— Begin GIVEN DATA —
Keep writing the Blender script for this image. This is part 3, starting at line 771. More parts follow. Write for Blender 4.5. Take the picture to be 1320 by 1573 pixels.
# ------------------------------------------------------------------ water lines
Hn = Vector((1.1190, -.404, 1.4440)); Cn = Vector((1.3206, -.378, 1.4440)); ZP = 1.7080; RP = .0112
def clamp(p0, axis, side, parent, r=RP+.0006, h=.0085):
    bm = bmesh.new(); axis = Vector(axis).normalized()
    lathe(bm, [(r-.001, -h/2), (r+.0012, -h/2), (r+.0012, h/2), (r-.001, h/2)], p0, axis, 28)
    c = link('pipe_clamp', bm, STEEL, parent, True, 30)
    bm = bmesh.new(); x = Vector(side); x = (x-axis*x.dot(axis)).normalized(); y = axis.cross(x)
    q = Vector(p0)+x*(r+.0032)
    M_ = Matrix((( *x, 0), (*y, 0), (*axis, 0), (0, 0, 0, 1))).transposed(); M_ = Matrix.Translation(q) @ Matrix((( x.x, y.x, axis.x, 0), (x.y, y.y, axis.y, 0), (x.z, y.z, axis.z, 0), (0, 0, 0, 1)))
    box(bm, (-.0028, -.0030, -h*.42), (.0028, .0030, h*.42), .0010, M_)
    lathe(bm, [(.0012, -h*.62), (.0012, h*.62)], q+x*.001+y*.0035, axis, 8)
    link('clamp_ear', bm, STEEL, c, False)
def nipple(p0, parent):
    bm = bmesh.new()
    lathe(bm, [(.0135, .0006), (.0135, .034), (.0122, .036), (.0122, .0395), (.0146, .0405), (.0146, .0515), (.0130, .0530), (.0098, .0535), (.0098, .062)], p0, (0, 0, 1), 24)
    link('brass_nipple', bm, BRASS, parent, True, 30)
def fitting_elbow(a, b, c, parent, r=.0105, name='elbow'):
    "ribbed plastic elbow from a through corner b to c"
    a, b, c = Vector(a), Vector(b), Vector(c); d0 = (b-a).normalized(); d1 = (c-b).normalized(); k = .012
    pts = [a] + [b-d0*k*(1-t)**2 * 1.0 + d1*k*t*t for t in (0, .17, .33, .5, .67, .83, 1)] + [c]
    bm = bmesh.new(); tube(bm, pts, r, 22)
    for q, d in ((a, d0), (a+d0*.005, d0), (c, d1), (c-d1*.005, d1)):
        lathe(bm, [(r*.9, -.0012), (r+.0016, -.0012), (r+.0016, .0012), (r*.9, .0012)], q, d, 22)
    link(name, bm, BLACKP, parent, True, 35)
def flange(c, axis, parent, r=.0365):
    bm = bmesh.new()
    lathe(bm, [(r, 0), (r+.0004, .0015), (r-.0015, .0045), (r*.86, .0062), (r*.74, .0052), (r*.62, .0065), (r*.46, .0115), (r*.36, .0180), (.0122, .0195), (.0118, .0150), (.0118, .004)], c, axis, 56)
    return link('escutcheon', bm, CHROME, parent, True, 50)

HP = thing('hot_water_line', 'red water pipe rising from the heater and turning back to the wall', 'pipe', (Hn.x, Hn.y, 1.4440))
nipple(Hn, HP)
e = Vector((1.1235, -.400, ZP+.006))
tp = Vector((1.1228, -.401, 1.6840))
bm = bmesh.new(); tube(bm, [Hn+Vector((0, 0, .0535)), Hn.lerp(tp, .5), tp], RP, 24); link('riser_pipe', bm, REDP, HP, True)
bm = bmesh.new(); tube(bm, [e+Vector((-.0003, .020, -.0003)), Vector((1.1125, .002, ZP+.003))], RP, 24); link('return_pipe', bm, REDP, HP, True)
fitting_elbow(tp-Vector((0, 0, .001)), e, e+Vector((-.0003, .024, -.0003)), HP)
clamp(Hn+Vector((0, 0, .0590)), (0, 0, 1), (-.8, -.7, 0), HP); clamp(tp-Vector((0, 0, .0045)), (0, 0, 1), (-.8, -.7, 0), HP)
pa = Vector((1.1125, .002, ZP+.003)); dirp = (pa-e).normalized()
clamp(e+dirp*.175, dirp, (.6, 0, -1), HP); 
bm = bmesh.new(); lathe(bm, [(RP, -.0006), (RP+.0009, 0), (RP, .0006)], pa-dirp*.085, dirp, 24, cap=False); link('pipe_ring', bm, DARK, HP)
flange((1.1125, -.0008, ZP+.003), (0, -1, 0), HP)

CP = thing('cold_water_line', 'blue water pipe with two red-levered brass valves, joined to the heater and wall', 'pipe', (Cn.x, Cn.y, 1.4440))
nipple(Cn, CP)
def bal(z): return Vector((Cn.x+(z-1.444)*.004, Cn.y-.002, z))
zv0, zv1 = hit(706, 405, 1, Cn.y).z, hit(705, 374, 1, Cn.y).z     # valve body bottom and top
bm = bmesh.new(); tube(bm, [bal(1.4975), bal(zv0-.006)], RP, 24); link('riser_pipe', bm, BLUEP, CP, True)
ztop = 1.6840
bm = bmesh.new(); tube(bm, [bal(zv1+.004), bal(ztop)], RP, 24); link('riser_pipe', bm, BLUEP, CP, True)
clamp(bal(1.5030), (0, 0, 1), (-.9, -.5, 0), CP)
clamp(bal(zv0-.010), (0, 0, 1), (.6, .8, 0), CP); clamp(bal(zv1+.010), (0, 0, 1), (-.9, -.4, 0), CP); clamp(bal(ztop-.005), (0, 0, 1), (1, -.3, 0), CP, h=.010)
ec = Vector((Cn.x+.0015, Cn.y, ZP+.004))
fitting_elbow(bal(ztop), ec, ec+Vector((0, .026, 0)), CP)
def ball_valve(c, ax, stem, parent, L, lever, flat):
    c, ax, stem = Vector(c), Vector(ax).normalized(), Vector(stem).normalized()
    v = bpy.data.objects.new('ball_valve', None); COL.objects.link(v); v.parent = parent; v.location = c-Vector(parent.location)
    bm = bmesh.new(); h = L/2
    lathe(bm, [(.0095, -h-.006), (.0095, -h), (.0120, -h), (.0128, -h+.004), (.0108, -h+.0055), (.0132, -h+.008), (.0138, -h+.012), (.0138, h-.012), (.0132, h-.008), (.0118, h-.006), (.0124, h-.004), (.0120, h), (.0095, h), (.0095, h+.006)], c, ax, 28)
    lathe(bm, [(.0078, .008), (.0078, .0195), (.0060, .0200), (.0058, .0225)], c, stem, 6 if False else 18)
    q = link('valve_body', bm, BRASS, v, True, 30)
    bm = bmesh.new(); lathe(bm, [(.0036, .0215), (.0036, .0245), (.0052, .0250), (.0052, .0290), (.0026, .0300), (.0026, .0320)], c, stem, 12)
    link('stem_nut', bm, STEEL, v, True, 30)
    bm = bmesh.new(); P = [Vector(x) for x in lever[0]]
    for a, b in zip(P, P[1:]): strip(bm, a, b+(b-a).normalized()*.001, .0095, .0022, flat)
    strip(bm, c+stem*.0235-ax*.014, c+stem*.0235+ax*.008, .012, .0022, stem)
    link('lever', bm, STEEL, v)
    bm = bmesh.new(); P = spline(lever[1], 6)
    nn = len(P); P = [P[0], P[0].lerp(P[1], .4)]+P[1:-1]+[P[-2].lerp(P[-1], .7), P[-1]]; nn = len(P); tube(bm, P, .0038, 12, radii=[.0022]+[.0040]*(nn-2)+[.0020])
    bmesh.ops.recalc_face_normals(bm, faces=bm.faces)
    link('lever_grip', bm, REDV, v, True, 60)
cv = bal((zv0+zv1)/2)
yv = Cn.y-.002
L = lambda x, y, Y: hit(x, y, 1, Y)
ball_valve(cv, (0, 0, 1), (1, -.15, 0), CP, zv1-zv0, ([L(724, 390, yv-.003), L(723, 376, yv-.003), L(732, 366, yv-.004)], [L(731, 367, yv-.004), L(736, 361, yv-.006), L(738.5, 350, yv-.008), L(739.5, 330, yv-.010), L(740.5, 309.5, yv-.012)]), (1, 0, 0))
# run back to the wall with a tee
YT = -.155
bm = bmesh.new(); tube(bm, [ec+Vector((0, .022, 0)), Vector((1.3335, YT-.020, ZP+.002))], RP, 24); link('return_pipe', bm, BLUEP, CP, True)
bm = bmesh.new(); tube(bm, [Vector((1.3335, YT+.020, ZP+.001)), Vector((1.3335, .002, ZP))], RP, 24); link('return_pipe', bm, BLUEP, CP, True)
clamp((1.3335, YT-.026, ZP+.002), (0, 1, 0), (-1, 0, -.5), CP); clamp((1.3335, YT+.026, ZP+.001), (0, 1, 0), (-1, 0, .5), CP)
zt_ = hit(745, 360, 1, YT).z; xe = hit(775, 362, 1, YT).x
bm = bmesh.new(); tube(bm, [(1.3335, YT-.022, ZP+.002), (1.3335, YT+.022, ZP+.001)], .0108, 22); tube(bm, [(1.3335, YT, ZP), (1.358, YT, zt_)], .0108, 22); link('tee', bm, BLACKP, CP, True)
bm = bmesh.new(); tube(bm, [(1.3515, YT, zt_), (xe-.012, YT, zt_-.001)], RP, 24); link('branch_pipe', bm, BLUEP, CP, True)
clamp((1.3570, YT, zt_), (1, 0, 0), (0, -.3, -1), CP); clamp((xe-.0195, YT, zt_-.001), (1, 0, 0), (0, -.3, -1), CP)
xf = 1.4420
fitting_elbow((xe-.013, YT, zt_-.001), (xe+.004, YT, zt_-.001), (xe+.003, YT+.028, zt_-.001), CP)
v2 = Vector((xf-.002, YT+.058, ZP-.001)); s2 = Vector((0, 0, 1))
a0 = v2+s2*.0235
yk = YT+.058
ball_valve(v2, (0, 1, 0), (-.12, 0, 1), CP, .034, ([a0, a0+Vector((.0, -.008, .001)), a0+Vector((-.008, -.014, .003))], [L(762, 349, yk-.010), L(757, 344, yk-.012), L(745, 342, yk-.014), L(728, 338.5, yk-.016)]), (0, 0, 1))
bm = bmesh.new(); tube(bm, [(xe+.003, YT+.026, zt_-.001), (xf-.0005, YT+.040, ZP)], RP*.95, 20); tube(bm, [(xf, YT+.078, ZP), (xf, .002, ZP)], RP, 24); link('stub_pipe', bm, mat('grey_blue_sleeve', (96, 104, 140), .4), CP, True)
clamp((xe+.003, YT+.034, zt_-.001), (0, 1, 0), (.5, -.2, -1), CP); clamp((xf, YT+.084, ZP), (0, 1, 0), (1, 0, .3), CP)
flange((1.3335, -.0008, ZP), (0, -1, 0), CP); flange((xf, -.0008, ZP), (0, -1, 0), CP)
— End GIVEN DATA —
TASK
Verbatim output is expected for the lines from the start of the data to the line in which "return link('escutcheon', bm, CHROME, parent, True, 50)" appears, both included.

THE ANSWER
Keep writing the Blender script for this image. This is part 3, starting at line 771. More parts follow. Write for Blender 4.5. Take the picture to be 1320 by 1573 pixels.
# ------------------------------------------------------------------ water lines
Hn = Vector((1.1190, -.404, 1.4440)); Cn = Vector((1.3206, -.378, 1.4440)); ZP = 1.7080; RP = .0112
def clamp(p0, axis, side, parent, r=RP+.0006, h=.0085):
    bm = bmesh.new(); axis = Vector(axis).normalized()
    lathe(bm, [(r-.001, -h/2), (r+.0012, -h/2), (r+.0012, h/2), (r-.001, h/2)], p0, axis, 28)
    c = link('pipe_clamp', bm, STEEL, parent, True, 30)
    bm = bmesh.new(); x = Vector(side); x = (x-axis*x.dot(axis)).normalized(); y = axis.cross(x)
    q = Vector(p0)+x*(r+.0032)
    M_ = Matrix((( *x, 0), (*y, 0), (*axis, 0), (0, 0, 0, 1))).transposed(); M_ = Matrix.Translation(q) @ Matrix((( x.x, y.x, axis.x, 0), (x.y, y.y, axis.y, 0), (x.z, y.z, axis.z, 0), (0, 0, 0, 1)))
    box(bm, (-.0028, -.0030, -h*.42), (.0028, .0030, h*.42), .0010, M_)
    lathe(bm, [(.0012, -h*.62), (.0012, h*.62)], q+x*.001+y*.0035, axis, 8)
    link('clamp_ear', bm, STEEL, c, False)
def nipple(p0, parent):
    bm = bmesh.new()
    lathe(bm, [(.0135, .0006), (.0135, .034), (.0122, .036), (.0122, .0395), (.0146, .0405), (.0146, .0515), (.0130, .0530), (.0098, .0535), (.0098, .062)], p0, (0, 0, 1), 24)
    link('brass_nipple', bm, BRASS, parent, True, 30)
def fitting_elbow(a, b, c, parent, r=.0105, name='elbow'):
    "ribbed plastic elbow from a through corner b to c"
    a, b, c = Vector(a), Vector(b), Vector(c); d0 = (b-a).normalized(); d1 = (c-b).normalized(); k = .012
    pts = [a] + [b-d0*k*(1-t)**2 * 1.0 + d1*k*t*t for t in (0, .17, .33, .5, .67, .83, 1)] + [c]
    bm = bmesh.new(); tube(bm, pts, r, 22)
    for q, d in ((a, d0), (a+d0*.005, d0), (c, d1), (c-d1*.005, d1)):
        lathe(bm, [(r*.9, -.0012), (r+.0016, -.0012), (r+.0016, .0012), (r*.9, .0012)], q, d, 22)
    link(name, bm, BLACKP, parent, True, 35)
def flange(c, axis, parent, r=.0365):
    bm = bmesh.new()
    lathe(bm, [(r, 0), (r+.0004, .0015), (r-.0015, .0045), (r*.86, .0062), (r*.74, .0052), (r*.62, .0065), (r*.46, .0115), (r*.36, .0180), (.0122, .0195), (.0118, .0150), (.0118, .004)], c, axis, 56)
    return link('escutcheon', bm, CHROME, parent, True, 50)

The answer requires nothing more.